Republicans hold majorities in both chambers, including 142 of 253 seats while representing the vast majority of the whitest stretches across Pennsylvania where the population is stagnant.

Nordenberg gave principal credit to House Democrats and Senate Republicans for drawing “minority opportunity” districts into the maps.

House Minority Leader Joanna McClinton, D-Philadelphia, and Senate Majority Leader Kim Ward, D-Westmoreland, both declined interviews about those districts.

In the House, Republicans are criticizing the proposed map as an unconstitutional gerrymander that stands to shrink their majority.

At the Dec. 16 commission meeting, McClinton lauded the House map that as being “representative” of Pennsylvania while substantially correcting decades of gerrymandering.

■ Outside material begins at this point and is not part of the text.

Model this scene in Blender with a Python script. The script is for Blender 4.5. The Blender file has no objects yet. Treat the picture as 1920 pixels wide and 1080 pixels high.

Ward said the Senate’s map needs corrections but did not elaborate.

In a text message, Ward suggested the proposed new Allentown district can be improved by giving it more Latino residents. She would not say how she plans to do it.

Corrected: December 29, 2021 at 6:11 AM EST
This story has been corrected to show that proportional representation of Latinos in the Legislature would be 29 seats, not 22.